RNP, community policing partners in crime prevention drive

As Rwanda National Police (RNP) edges closer to its 16th anniversary, its partners are pledging more support toward community policing programmes that have largely served as effective tools to ensure public order, safety and security of Rwandans.

As Rwanda National Police (RNP) edges closer to its 16th anniversary, its partners are pledging more support toward community policing programmes that have largely served as effective tools to ensure public order, safety and security of Rwandans.

Over the last 16 years, RNP and its partners have embraced people-centered policing involving, development partners, various social groups, local authorities and the general public which has helped citizens to report incidents and provide timely information leading to police quick response to calls and complaints, police officials say.

 

RNP partners in crime prevention include ‘police ambassadors’, youth volunteers, anti-crime clubs in schools, community policing committees, grassroots local leaders, and development partners.

 

Police officials say that the collaboration of the social groups and development partners in crime prevention provides a strong backbone for community policing.

 

“All police ambassadors and other partners reaffirmed their commitment by signing on the Police Signing Board in June 2015,” the Force said in a statement released Friday.

Over 20,000, youth volunteers who are mainly high school and university students as well as graduates committed to partnering with RNP voluntarily in crime prevention and detection, it said.

According to Wellars Gasamagera, the chairperson of ‘police ambassadors’, communities are engaged in preventing and fighting crimes from petty theft, delinquency or vagrancy, to sophisticated cases of organized crimes, murder, corruption, drug abuse, sexual and gender-related crimes, and human trafficking. “Communities work hand in hand with police to proactively address the immediate conditions that give rise to public safety issues such as crime, social disorder, and fear of crime”.

He pointed out that, in Rwanda, communities have been involved in this trend. “People have understood that Government has a role to play but the citizens too have a duty to deliver in partnership towards ensuring sustainable security”.

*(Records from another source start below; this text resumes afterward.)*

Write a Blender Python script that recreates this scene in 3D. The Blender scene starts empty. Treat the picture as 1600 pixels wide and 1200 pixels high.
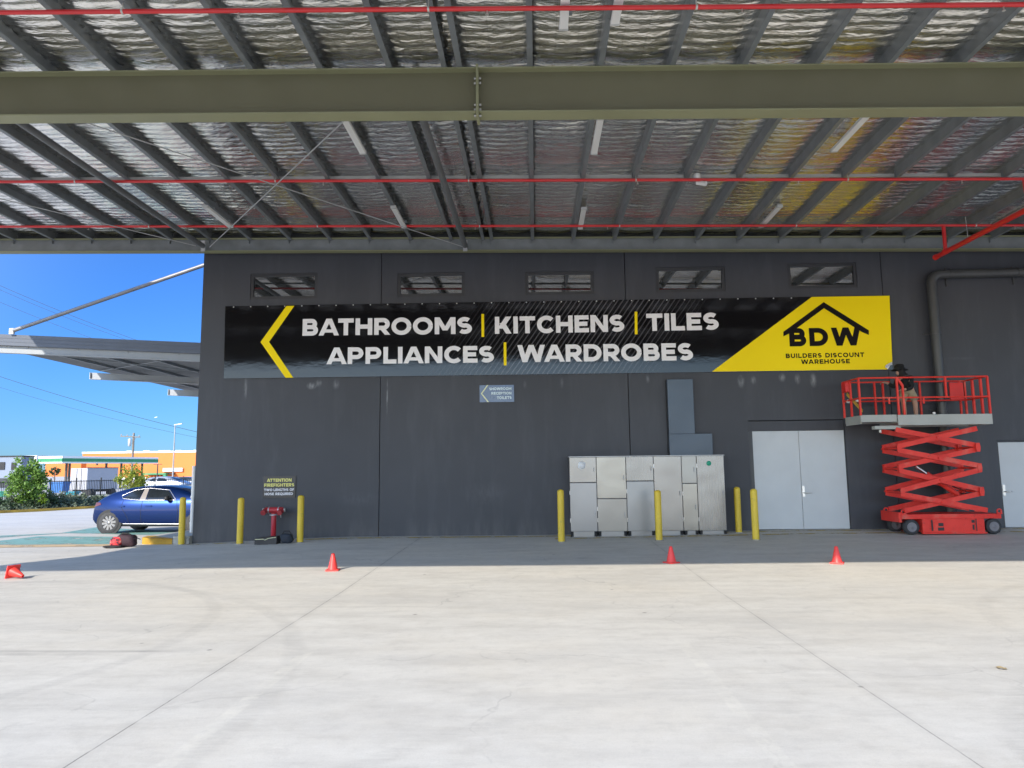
import bpy, bmesh, math, random
import numpy as np
from mathutils import Vector, Matrix
R = math.radians
random.seed(7)
sc = bpy.context.scene
col = sc.collection

# ------------------------------------------------------------------ camera
F = 1110.0; CAMZ = 1.65; PITCH = R(6.85); YAW = R(1.85); ROLL = R(0.65)
def _basis():
    f = Vector((-math.sin(YAW)*math.cos(PITCH), math.cos(YAW)*math.cos(PITCH), math.sin(PITCH)))
    r0 = Vector((math.cos(YAW), math.sin(YAW), 0)); u0 = r0.cross(f)
    c, s = math.cos(ROLL), math.sin(ROLL)
    return c*r0 - s*u0, s*r0 + c*u0, f
CR, CU, CF = _basis()
cam = bpy.data.cameras.new('camera'); co = bpy.data.objects.new('camera', cam); col.objects.link(co)
m = Matrix((CR, CU, -CF)).transposed().to_4x4(); m.translation = (0, 0, CAMZ)
co.matrix_world = m
cam.sensor_width = 36; cam.lens = 36*F/1600; cam.clip_start = .1; cam.clip_end = 3000
sc.camera = co
# ------------------------------------------------------------------ light
SUN = Vector((-.80, -1.56, 1.0))                       # towards the sun
EL = math.atan2(SUN.z, math.hypot(SUN.x, SUN.y))
w = bpy.data.worlds.new('World'); sc.world = w; w.use_nodes = True
nt = w.node_tree; nt.nodes.clear()
sky = nt.nodes.new('ShaderNodeTexSky'); sky.sky_type = 'NISHITA'; sky.sun_disc = False
sky.sun_elevation = EL; sky.sun_rotation = math.atan2(SUN.x, SUN.y)
sky.air_density = 1.2; sky.dust_density = .15; sky.ozone_density = 6; sky.altitude = 20
bg = nt.nodes.new('ShaderNodeBackground'); bg.inputs[1].default_value = .15
wo = nt.nodes.new('ShaderNodeOutputWorld')
# hand-set sky tint: darkened blue away from the sun, boosted sunward as added fill
tc = nt.nodes.new('ShaderNodeTexCoord'); dot = nt.nodes.new('ShaderNodeVectorMath'); dot.operation = 'DOT_PRODUCT'
nt.links.new(tc.outputs['Generated'], dot.inputs[0]); dot.inputs[1].default_value = SUN.normalized()
mr = nt.nodes.new('ShaderNodeMapRange'); mr.interpolation_type = 'SMOOTHSTEP'
for k, v in ((1, -.35), (2, .35), (3, 0), (4, 1)): mr.inputs[k].default_value = v
nt.links.new(dot.outputs['Value'], mr.inputs[0])
tint = nt.nodes.new('ShaderNodeMix'); tint.data_type = 'RGBA'
tint.inputs[6].default_value = (.135, .255, .46, 1); tint.inputs[7].default_value = (1.27, 1.09, 1.04, 1)
nt.links.new(mr.outputs[0], tint.inputs[0])
mul = nt.nodes.new('ShaderNodeMix'); mul.data_type = 'RGBA'; mul.blend_type = 'MULTIPLY'; mul.inputs[0].default_value = 1
nt.links.new(sky.outputs[0], mul.inputs[6]); nt.links.new(tint.outputs[2], mul.inputs[7])
nt.links.new(mul.outputs[2], bg.inputs[0]); nt.links.new(bg.outputs[0], wo.inputs[0])
sl = bpy.data.lights.new('sun', 'SUN'); sl.energy = 2.3; sl.angle = R(.5); sl.color = (1, .92, .80)
so = bpy.data.objects.new('sun', sl); col.objects.link(so)
so.rotation_euler = SUN.to_track_quat('Z', 'Y').to_euler()
sc.view_settings.view_transform = 'Standard'; sc.view_settings.look = 'None'
sc.view_settings.exposure = 1.5; sc.view_settings.gamma = 1
sc.render.engine = 'CYCLES'
sc.cycles.max_bounces = 8; sc.cycles.glossy_bounces = 4; sc.cycles.diffuse_bounces = 4
sc.cycles.caustics_reflective = True
sc.cycles.sample_clamp_indirect = 6
sc.cycles.use_denoising = True

# ------------------------------------------------------------------ survey helpers (sight line -> point on a known plane)
def ray(px, py): return CR*((px-800)/F) + CU*((600-py)/F) + CF
def at(px, py, Y):
    d = ray(px, py); t = Y/d.y
    return Vector((d.x*t, Y, CAMZ + d.z*t))
def sm(a, b, x):
    t = min(1, max(0, (x-a)/(b-a))); return t*t*(3-2*t)
def gz(x, y):
    """ground height: slab rises to the wall, falls away to the left rear"""
    s = min(1, max(0, (y-10)/7))
    z = s*(.11*sm(-8.6, -4, x) + .012*min(max(x, 0), 6)) - .03*sm(-6, -9.5, x)*s
    z -= .0165*min(max(y-14.5, 0), 26)*sm(-8.2, -10.5, x)
    return z
def atg(px, py):
    z = 0
    for _ in range(12):
        d = ray(px, py); t = (z-CAMZ)/d.z; z = gz(d.x*t, d.y*t)
    return Vector((d.x*t, d.y*t, z))

# ------------------------------------------------------------------ materials
def N(nt, t, **k):
    n = nt.nodes.new(t)
    for a, b in k.items():
        if a == 'i':
            for q, v in b.items(): n.inputs[q].default_value = v
        else: setattr(n, a, b)
    return n
def coords(nt, scale=(1, 1, 1), world=False):
    tc = N(nt, 'ShaderNodeNewGeometry' if world else 'ShaderNodeTexCoord')
    mp = N(nt, 'ShaderNodeMapping'); mp.inputs['Scale'].default_value = scale
    nt.links.new(tc.outputs['Position' if world else 'Object'], mp.inputs[0]); return mp.outputs[0]
def noise(nt, vec, scale, detail=4, rough=.55):
    n = N(nt, 'ShaderNodeTexNoise', i={'Scale': scale, 'Detail': detail, 'Roughness': rough})
    nt.links.new(vec, n.inputs['Vector']); return n.outputs['Fac']
def ramp(nt, fac, stops):
    r = N(nt, 'ShaderNodeValToRGB'); e = r.color_ramp.elements
    while len(e) < len(stops): e.new(.5)
    for q, (p, c) in zip(e, stops):
        q.position = p; q.color = (c, c, c, 1) if isinstance(c, (int, float)) else (*c, 1)
    nt.links.new(fac, r.inputs[0]); return r.outputs[0]
def math_(nt, op, a, b=None, c=None):
    n = N(nt, 'ShaderNodeMath', operation=op)
    for k, v in enumerate((a, b, c)):
        if v is None: continue
        if isinstance(v, (int, float)): n.inputs[k].default_value = v
        else: nt.links.new(v, n.inputs[k])
    return n.outputs[0]
def mixc(nt, fac, a, b, mode='MIX'):
    n = N(nt, 'ShaderNodeMix', data_type='RGBA', blend_type=mode)
    for s, v in ((0, fac), (6, a), (7, b)):
        if isinstance(v, (int, float)) and s == 0: n.inputs[0].default_value = v
        elif isinstance(v, (tuple, list)): n.inputs[s].default_value = (*v, 1)
        elif isinstance(v, (int, float)): n.inputs[s].default_value = (v, v, v, 1)
        else: nt.links.new(v, n.inputs[s])
    return n.outputs[2]
def bump(nt, bsdf, h, strength=.2, dist=.01):
    b = N(nt, 'ShaderNodeBump', i={'Strength': strength, 'Distance': dist})
    nt.links.new(h, b.inputs['Height']); nt.links.new(b.outputs[0], bsdf.inputs['Normal'])
def newmat(name):
    m = bpy.data.materials.new(name); m.use_nodes = True
    return m, m.node_tree, m.node_tree.nodes['Principled BSDF']
MATS = {}
def mat(name, c, rough=.5, metal=0, var=.15, scale=3.0, stretch=(1, 1, 1), bmp=0, coat=0, spec=.5):
    if name in MATS: return MATS[name]
    m, nt, b = newmat(name)
    v = coords(nt, stretch, True)
    f = noise(nt, v, scale, 5)
    lo = tuple(max(0, x*(1-var)) for x in c); hi = tuple(min(1, x*(1+var)) for x in c)
    nt.links.new(ramp(nt, f, [(.3, lo), (.7, hi)]), b.inputs['Base Color'])
    f2 = noise(nt, v, scale*4, 3)
    nt.links.new(math_(nt, 'MULTIPLY_ADD', f2, .2, max(.02, rough-.1)), b.inputs['Roughness'])
    b.inputs['Metallic'].default_value = metal; b.inputs['Specular IOR Level'].default_value = spec
    b.inputs['Coat Weight'].default_value = coat
    if bmp: bump(nt, b, f2, bmp)
    MATS[name] = m; return m

# ------------------------------------------------------------------ mesh builder
class M:
    def __init__(s): s.v = []; s.f = []; s.smooth = []
    def poly(s, pts, sm_=False):
        n = len(s.v); s.v += [tuple(p) for p in pts]; s.f.append(tuple(range(n, n+len(pts)))); s.smooth.append(sm_)
    def grid(s, rows, sm_=True, closed=False):
        n = len(s.v); k = len(rows[0])
        for r in rows: s.v += [tuple(p) for p in r]
        for i in range(len(rows)-1):
            for j in range(k if closed else k-1):
                j2 = (j+1) % k
                s.f.append((n+i*k+j, n+i*k+j2, n+(i+1)*k+j2, n+(i+1)*k+j)); s.smooth.append(sm_)
        return s
    def hexa(s, p):                                    # 8 points: bottom 4 ccw, top 4 ccw
        n = len(s.v); s.v += [tuple(q) for q in p]
        for f in ((3, 2, 1, 0), (4, 5, 6, 7), (0, 1, 5, 4), (1, 2, 6, 5), (2, 3, 7, 6), (3, 0, 4, 7)):
            s.f.append(tuple(n+i for i in f)); s.smooth.append(False)
        return s
    def box(s, a, b, bev=0):
        x0, y0, z0 = a; x1, y1, z1 = b
        if not bev:
            return s.hexa([(x0, y0, z0), (x1, y0, z0), (x1, y1, z0), (x0, y1, z0), (x0, y0, z1), (x1, y0, z1), (x1, y1, z1), (x0, y1, z1)])
        bm = bmesh.new()
        bmesh.ops.create_cube(bm, size=1)
        for v in bm.verts: v.co = ((x0+x1)/2+v.co.x*(x1-x0), (y0+y1)/2+v.co.y*(y1-y0), (z0+z1)/2+v.co.z*(z1-z0))
        bmesh.ops.bevel(bm, geom=bm.edges[:], offset=bev, segments=2, affect='EDGES', profile=.6)
        return s.add_bm(bm)
    def add_bm(s, bm, sm_=False):
        n = len(s.v); bm.verts.index_update()
        s.v += [tuple(v.co) for v in bm.verts]
        for f in bm.faces: s.f.append(tuple(n+v.index for v in f.verts)); s.smooth.append(sm_)
        bm.free(); return s
    def bar(s, p, q, wd, hd, up=(0, 0, 1), ext=0):     # rectangular bar p->q
        p, q = Vector(p), Vector(q); d = (q-p).normalized(); p = p-d*ext; q = q+d*ext
        u = Vector(up); sd = d.cross(u)
        if sd.length < 1e-4: sd = d.cross(Vector((0, 1, 0)))
        sd.normalize(); u = sd.cross(d)
        a, b = sd*wd/2, u*hd/2
        return s.hexa([p-a-b, p+a-b, q+a-b, q-a-b, p-a+b, p+a+b, q+a+b, q-a+b])
    def tube(s, pts, r, n=10, caps=True, sm_=True):
        pts = [Vector(p) for p in pts]; rows = []
        rr = r if isinstance(r, (list, tuple)) else [r]*len(pts)
        ref = None
        for i, p in enumerate(pts):
            d = (pts[min(i+1, len(pts)-1)] - pts[max(i-1, 0)]).normalized()
            if ref is None:
                ref = d.orthogonal().normalized()
            ref = (ref - d*ref.dot(d)).normalized(); b = d.cross(ref)
            rows.append([p + (ref*math.cos(2*math.pi*k/n)+b*math.sin(2*math.pi*k/n))*rr[i] for k in range(n)])
        s.grid(rows, sm_, True)
        if caps: s.poly(rows[0][::-1]); s.poly(rows[-1])
        return s
    def lathe(s, prof, c=(0, 0, 0), n=20, axis='z', sm_=True, caps=True):
        rows = []
        for r, h in prof:
            row = []
            for k in range(n):
                a = 2*math.pi*k/n; x, y = r*math.cos(a), r*math.sin(a)
                row.append((c[0]+x, c[1]+y, c[2]+h) if axis == 'z' else ((c[0]+x, c[1]+h, c[2]+y) if axis == 'y' else (c[0]+h, c[1]+x, c[2]+y)))
            rows.append(row)
        s.grid(rows, sm_, True)
        if caps: s.poly(rows[0]); s.poly(rows[-1])
        return s
    def prism(s, pts, d):                              # planar polygon pushed along d
        d = Vector(d); pts = [Vector(p) for p in pts]; n = len(pts)
        s.poly(pts); s.poly([p+d for p in pts][::-1])
        for i in range(n): s.poly([pts[i], pts[i]+d, pts[(i+1) % n]+d, pts[(i+1) % n]])
        return s
    def build(s, name, m, parent=None, local=False):
        me = bpy.data.meshes.new(name)
        v = s.v
        if parent is not None and not local:
            o_ = parent
            off = Vector((0, 0, 0))
            while o_ is not None: off += o_.location; o_ = o_.parent
            v = [(p[0]-off.x, p[1]-off.y, p[2]-off.z) for p in v]
        me.from_pydata(v, [], s.f)
        me.polygons.foreach_set('use_smooth', s.smooth)
        bm = bmesh.new(); bm.from_mesh(me); bmesh.ops.recalc_face_normals(bm, faces=bm.faces[:]); bm.to_mesh(me); bm.free()
        me.materials.append(m); me.update()
        o = bpy.data.objects.new(name, me); col.objects.link(o)
        if parent is not None: o.parent = parent
        return o
def thing(name, label, cat, loc=(0, 0, 0), rz=0, group=None):
    o = bpy.data.objects.new(name, None); col.objects.link(o); o.empty_display_size = .2
    o.location = loc; o.rotation_euler = (0, 0, rz); return tag(o, label, cat, group)
def tag(o, label=None, cat=None, group=None, kind=None):
    if label: o['label'] = label
    if cat: o['category'] = cat
    if group: o['group'] = group
    if kind: o['kind'] = kind
    return o
def dup(o, parent=None):
    c = o.copy(); col.objects.link(c)
    if parent is not None: c.parent = parent
    for ch in list(o.children): dup(ch, c)
    return c

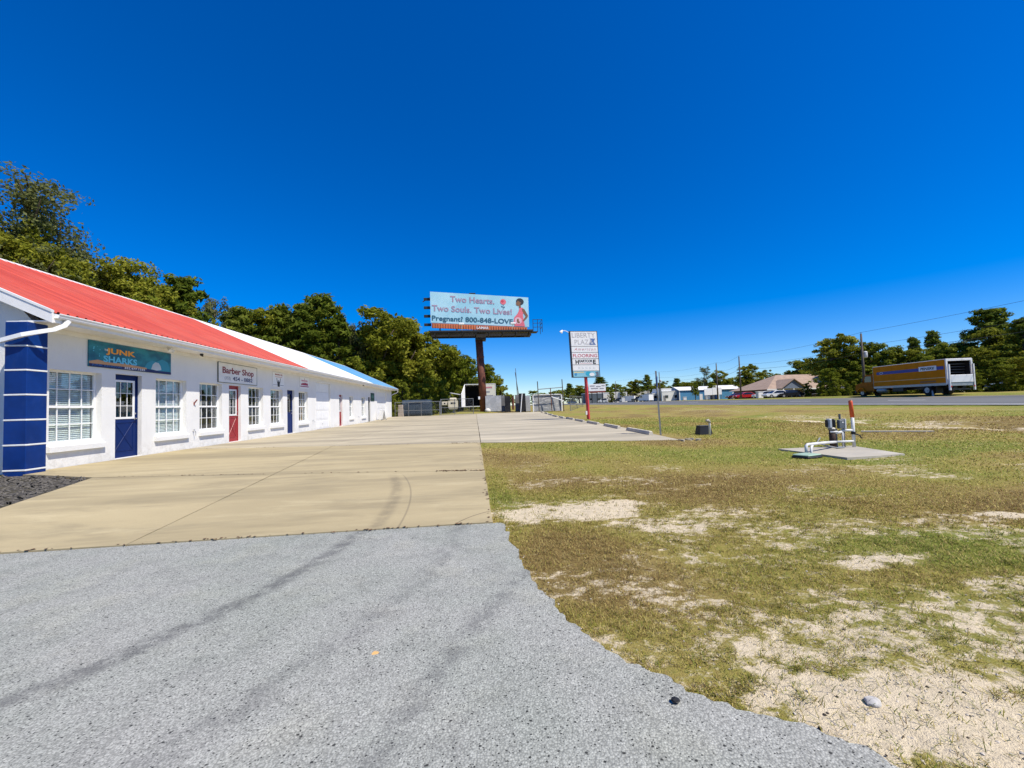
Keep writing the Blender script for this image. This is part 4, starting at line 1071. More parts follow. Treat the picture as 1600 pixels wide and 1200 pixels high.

He added: “We, as police Ambassadors and members of the community policing body, are committed to this noble cause and pledge our relentless efforts to deliver in our different capacities in contributing to the national security agenda, we fully embrace and commit to the Rwanda National Police’s vision: People in Rwanda are safe, involved and reassured.”

In an interview, Marie-Immaculée Ingabire, the chairperson of Transparency International Rwanda, also a partner in crime prevention, hailed the efforts of RNP in fighting crime.

“RNP has achieved a good level of public trust because of bringing its services closer to the people and being available all the time to deliver services in the shortest possible time. One of these services is Isange One-Stop Center that has significantly helped victims of Gender Based Violence and child abuse to quickly recover from its effects,” she is quoted in the statement as saying.

She further said that she is “very much aware of RNP’s zero tolerance to crimes particularly corruption and related tendencies”.

In the context of bringing services closer to the public, the Force provided toll free lines for various crime areas, including emergency call 112, child help line 116, GBV 3512, traffic and road safety 113, corruption 997 and fire and rescue services 111.

“All these lines have helped Police to respond to any eventuality in the shortest time possible and get feedback from the public,” the statement reads in part.

While sharing his experience as a youth volunteer in crime prevention, Steven Rugengamanzi, who hails from Gatsibo District, said that Community Policing has contributed tremendously in crime prevention through information sharing and timely response.

“It has come to my knowledge that when information is shared quickly, some criminals can be detected before or even during their course of committing an offense and this helps in foiling the crime or bringing the offenders to justice and this has led to the security we enjoy today,” he said.

Rugengamanzi’s assertion is also confirmed by 2015 Gallup Law and Order Index that ranked Rwanda as the safest nation in Africa and 5th safest in the world. The Gallup 2015 Global Emotions Report also ranked Rwanda as the safest place to walk at night in Africa and 5th globally.

The 2014/2015 Global Competitiveness Index (GCI), by the World Economic Forum, also ranked Rwanda as the best country in Africa and 21st globally where citizens trust and rely on Police services to enforce law and order with 5.8 out of seven.

On the local arena, a recent Rwanda Governance Board scorecard showed that 97.4 per cent of Rwandans had complete trust in the police.

Writing in the ‘Police Book’ in 2014, Lamin Momodou Manneh, the United Nations Resident Coordinator for Rwanda, said, “National Police, in partnership with the Rwandan people, demonstrated strong commitment and capability to serve and protect all the people living in Rwanda”.

The Commissioner for Community Policing, Assistant Commissioner of Police (ACP) Damas Gatare, said RNP embarked on community policing as part of the Force’s vision.

“We appreciate the role of our partners in policing and we call upon them to actively participate in the forthcoming campaigns to mark the RNP 16th anniversary that will be rolled out soon and culminate into Police Day on June 16,” said ACP Gatare.